I’ve got a NAS. I’ve got a Music folder on the NAS. I’ve shared it with SMB.
I’ve got two users on the NAS, an admin account with read and write, and a guest account with only read privileges.
I used Dolphin on a KDE box, I clicked Network > Shared Folders (SMB) > The_NAS > Music. It threw a login window, I logged in as the admin.
How the fuck do I log back out to switch to the guest account? I know SMB is Microsoft’s doing so it’s pure weapons-grade gonorrhea but…why is this extremely obvious usability feature missing?
I don’t use Dolphin or KDE, but based on this:
It sounds like it might be adding your credentials to KDE’s KWalletManager, and that’s what’s letting it use the credentials again. You might open that up and try deleting said credentials.
Don’t they have eject button on the side bar entry?

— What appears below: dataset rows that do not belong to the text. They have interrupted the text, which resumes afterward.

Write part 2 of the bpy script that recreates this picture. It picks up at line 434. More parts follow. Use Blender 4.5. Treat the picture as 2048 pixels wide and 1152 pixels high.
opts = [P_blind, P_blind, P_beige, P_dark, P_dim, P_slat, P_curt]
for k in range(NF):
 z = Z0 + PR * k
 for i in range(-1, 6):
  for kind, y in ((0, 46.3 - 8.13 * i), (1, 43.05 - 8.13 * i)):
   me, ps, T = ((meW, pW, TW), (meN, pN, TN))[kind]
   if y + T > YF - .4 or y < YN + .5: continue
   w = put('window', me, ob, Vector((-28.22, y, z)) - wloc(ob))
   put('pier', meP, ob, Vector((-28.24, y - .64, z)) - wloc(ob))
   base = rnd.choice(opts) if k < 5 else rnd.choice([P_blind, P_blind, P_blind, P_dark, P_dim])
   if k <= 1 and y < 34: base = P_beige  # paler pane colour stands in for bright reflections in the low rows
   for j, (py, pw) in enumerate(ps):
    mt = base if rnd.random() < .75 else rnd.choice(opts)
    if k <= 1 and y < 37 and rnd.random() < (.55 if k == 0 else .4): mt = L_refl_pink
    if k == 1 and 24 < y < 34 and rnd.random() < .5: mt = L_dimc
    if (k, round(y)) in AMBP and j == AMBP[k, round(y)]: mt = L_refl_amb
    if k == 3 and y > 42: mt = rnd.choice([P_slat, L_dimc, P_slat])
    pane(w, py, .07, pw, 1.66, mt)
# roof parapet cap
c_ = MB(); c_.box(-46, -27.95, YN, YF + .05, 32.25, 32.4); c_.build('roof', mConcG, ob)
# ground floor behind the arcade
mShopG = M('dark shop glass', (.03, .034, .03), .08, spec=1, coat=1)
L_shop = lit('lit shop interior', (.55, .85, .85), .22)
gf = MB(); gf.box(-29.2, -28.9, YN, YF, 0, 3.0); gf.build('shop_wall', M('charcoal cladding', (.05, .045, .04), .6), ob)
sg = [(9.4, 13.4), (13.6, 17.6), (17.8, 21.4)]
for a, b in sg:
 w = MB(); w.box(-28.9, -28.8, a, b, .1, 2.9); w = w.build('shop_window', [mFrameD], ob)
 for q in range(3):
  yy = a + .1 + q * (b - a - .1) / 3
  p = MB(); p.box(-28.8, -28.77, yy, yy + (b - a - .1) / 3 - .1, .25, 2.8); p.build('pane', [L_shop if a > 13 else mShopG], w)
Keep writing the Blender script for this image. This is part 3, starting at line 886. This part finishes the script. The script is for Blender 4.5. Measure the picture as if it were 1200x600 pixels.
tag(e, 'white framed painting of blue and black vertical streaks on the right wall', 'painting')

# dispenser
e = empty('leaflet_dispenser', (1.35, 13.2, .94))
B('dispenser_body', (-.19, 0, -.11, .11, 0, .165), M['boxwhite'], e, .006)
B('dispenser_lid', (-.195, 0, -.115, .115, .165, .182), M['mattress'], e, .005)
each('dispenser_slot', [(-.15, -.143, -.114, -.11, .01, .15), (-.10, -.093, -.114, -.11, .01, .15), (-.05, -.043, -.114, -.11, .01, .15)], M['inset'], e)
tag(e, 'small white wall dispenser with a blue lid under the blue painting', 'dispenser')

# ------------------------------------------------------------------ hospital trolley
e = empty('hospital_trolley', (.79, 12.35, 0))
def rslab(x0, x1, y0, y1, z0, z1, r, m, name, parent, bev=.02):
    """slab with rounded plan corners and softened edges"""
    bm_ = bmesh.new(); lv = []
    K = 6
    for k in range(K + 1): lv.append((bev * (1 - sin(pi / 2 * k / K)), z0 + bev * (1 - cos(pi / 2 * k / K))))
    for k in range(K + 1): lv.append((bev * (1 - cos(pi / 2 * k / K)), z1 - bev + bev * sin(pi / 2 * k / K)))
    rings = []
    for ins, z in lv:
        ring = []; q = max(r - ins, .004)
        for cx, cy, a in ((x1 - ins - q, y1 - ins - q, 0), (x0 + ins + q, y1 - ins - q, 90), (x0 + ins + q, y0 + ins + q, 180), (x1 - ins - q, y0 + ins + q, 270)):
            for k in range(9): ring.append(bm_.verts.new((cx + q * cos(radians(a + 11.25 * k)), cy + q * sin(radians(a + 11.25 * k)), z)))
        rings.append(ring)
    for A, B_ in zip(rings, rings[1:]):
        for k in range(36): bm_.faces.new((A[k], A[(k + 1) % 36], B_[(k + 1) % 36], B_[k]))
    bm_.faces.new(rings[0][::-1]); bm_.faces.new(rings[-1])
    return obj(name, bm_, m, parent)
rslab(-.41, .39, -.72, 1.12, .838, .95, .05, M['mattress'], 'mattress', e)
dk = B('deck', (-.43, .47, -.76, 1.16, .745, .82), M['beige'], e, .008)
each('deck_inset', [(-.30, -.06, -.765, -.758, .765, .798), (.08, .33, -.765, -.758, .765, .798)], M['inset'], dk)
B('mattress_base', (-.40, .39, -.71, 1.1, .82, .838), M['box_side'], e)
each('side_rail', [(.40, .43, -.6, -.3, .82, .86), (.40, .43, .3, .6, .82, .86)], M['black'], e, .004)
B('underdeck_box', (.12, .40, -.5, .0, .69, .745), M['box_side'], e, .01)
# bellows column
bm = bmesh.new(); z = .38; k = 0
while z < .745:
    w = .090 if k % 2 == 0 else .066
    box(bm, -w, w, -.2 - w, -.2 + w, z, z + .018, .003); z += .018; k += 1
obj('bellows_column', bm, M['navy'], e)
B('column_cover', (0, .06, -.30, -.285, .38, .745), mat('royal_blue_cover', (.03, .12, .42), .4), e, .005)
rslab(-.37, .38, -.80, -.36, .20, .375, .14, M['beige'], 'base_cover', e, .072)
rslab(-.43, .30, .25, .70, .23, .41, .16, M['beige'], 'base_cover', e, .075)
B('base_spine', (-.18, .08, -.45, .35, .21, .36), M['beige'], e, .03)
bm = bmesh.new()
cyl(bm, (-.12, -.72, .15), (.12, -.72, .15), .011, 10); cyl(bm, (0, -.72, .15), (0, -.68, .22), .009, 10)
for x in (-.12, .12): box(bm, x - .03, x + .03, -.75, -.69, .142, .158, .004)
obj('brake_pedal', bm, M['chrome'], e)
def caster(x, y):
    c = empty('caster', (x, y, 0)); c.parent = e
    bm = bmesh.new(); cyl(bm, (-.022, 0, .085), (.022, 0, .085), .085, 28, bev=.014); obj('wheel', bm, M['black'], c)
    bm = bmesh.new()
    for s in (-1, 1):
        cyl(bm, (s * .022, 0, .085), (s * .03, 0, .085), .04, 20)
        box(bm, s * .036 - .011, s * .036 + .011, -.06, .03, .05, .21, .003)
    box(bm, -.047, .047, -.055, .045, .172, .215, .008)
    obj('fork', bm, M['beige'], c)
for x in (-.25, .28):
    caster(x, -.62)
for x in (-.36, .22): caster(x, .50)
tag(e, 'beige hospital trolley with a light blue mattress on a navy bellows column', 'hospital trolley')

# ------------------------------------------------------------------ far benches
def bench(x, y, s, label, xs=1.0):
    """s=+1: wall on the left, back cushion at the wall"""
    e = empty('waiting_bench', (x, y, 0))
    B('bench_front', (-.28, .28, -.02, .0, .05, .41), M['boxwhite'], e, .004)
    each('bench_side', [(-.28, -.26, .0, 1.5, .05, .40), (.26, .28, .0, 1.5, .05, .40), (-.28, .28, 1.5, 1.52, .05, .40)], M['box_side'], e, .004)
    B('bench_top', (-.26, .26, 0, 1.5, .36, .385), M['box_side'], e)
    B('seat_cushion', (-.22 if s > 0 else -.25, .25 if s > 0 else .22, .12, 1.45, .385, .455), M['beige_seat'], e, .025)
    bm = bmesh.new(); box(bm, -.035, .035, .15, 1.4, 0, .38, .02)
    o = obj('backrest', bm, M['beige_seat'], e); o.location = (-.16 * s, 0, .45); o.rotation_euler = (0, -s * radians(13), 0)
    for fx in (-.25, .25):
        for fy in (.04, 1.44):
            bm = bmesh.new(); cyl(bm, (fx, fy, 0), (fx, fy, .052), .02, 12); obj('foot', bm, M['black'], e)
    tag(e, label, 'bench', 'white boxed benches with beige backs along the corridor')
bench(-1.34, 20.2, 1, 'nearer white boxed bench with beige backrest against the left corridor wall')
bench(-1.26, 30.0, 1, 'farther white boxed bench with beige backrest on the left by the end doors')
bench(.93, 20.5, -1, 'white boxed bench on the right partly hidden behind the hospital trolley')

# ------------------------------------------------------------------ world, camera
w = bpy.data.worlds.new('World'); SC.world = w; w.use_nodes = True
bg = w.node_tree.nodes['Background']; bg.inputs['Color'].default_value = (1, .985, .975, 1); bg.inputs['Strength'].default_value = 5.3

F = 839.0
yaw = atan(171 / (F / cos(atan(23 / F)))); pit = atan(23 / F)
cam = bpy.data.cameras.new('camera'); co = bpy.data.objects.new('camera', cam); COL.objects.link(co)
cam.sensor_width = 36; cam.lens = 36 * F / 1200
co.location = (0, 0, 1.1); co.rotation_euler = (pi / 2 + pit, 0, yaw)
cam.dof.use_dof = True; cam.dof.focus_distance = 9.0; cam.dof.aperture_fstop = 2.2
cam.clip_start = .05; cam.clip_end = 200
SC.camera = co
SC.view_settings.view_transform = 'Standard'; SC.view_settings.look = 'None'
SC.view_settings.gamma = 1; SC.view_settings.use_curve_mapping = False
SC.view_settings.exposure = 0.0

Actually no unless you mount them with like, fstab.
I found the solution: Disable SMB and use NFS. Mods: Lock thread plz.
I was going to suggest NFS; it has better user management. It’s also a lot faster, but that doesn’t normally matter for home networks.
As for the original question; other forums came to the conclusion that dolphin SMB share management is bad and to just use a different tool if you need to switch users. https://forum.mxlinux.org/viewtopic.php?t=60527
Do you have a beginner/dummies guide to seeing up NFS shares? I’m using SMB too but would rather use NFS
So far, the For Dummies version is "turn NFS on for the shared folder in your NAS, then go to nfs://your-nas.local/path/to/shared/folder in your file manager.